:: SOURCE MATERIAL ::
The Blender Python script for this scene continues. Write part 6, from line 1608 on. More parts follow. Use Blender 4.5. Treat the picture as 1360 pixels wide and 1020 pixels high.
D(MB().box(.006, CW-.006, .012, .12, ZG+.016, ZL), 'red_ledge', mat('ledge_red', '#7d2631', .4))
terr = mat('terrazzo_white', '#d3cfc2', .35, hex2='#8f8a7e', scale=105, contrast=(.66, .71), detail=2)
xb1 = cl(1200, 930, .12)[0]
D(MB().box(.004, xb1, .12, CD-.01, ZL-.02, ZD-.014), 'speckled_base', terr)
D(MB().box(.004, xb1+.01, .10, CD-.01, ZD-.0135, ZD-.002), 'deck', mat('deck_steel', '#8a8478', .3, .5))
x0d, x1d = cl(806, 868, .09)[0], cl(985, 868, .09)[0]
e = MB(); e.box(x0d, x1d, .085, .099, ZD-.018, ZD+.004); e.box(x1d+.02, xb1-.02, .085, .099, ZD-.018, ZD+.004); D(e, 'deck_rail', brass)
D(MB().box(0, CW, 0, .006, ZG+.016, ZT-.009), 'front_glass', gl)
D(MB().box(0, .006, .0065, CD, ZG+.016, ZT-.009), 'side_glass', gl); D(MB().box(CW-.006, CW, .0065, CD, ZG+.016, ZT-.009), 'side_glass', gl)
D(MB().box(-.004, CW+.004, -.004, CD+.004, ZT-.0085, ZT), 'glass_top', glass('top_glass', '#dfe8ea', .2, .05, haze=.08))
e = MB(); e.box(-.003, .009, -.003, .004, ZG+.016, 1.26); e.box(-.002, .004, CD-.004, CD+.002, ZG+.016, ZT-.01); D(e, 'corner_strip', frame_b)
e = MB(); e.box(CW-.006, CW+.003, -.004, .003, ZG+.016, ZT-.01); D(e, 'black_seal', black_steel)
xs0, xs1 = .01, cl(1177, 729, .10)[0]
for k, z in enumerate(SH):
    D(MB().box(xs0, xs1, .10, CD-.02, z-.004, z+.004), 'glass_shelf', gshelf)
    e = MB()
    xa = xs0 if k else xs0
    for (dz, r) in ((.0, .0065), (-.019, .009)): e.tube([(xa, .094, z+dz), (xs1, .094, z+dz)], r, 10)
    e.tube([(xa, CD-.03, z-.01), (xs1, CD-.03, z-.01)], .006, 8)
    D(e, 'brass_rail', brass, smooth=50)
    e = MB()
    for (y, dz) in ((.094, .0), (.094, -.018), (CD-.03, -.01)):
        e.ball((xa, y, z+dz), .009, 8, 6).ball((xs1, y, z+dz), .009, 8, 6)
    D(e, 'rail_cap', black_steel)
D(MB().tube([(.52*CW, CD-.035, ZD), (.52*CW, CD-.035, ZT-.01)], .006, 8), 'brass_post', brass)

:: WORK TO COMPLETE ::
Your task is to transcribe the listing above in full, exactly as given.

:: ANSWER TO THE EXERCISE ::
The Blender Python script for this scene continues. Write part 6, from line 1608 on. More parts follow. Use Blender 4.5. Treat the picture as 1360 pixels wide and 1020 pixels high.
D(MB().box(.006, CW-.006, .012, .12, ZG+.016, ZL), 'red_ledge', mat('ledge_red', '#7d2631', .4))
terr = mat('terrazzo_white', '#d3cfc2', .35, hex2='#8f8a7e', scale=105, contrast=(.66, .71), detail=2)
xb1 = cl(1200, 930, .12)[0]
D(MB().box(.004, xb1, .12, CD-.01, ZL-.02, ZD-.014), 'speckled_base', terr)
D(MB().box(.004, xb1+.01, .10, CD-.01, ZD-.0135, ZD-.002), 'deck', mat('deck_steel', '#8a8478', .3, .5))
x0d, x1d = cl(806, 868, .09)[0], cl(985, 868, .09)[0]
e = MB(); e.box(x0d, x1d, .085, .099, ZD-.018, ZD+.004); e.box(x1d+.02, xb1-.02, .085, .099, ZD-.018, ZD+.004); D(e, 'deck_rail', brass)
D(MB().box(0, CW, 0, .006, ZG+.016, ZT-.009), 'front_glass', gl)
D(MB().box(0, .006, .0065, CD, ZG+.016, ZT-.009), 'side_glass', gl); D(MB().box(CW-.006, CW, .0065, CD, ZG+.016, ZT-.009), 'side_glass', gl)
D(MB().box(-.004, CW+.004, -.004, CD+.004, ZT-.0085, ZT), 'glass_top', glass('top_glass', '#dfe8ea', .2, .05, haze=.08))
e = MB(); e.box(-.003, .009, -.003, .004, ZG+.016, 1.26); e.box(-.002, .004, CD-.004, CD+.002, ZG+.016, ZT-.01); D(e, 'corner_strip', frame_b)
e = MB(); e.box(CW-.006, CW+.003, -.004, .003, ZG+.016, ZT-.01); D(e, 'black_seal', black_steel)
xs0, xs1 = .01, cl(1177, 729, .10)[0]
for k, z in enumerate(SH):
    D(MB().box(xs0, xs1, .10, CD-.02, z-.004, z+.004), 'glass_shelf', gshelf)
    e = MB()
    xa = xs0 if k else xs0
    for (dz, r) in ((.0, .0065), (-.019, .009)): e.tube([(xa, .094, z+dz), (xs1, .094, z+dz)], r, 10)
    e.tube([(xa, CD-.03, z-.01), (xs1, CD-.03, z-.01)], .006, 8)
    D(e, 'brass_rail', brass, smooth=50)
    e = MB()
    for (y, dz) in ((.094, .0), (.094, -.018), (CD-.03, -.01)):
        e.ball((xa, y, z+dz), .009, 8, 6).ball((xs1, y, z+dz), .009, 8, 6)
    D(e, 'rail_cap', black_steel)
D(MB().tube([(.52*CW, CD-.035, ZD), (.52*CW, CD-.035, ZT-.01)], .006, 8), 'brass_post', brass)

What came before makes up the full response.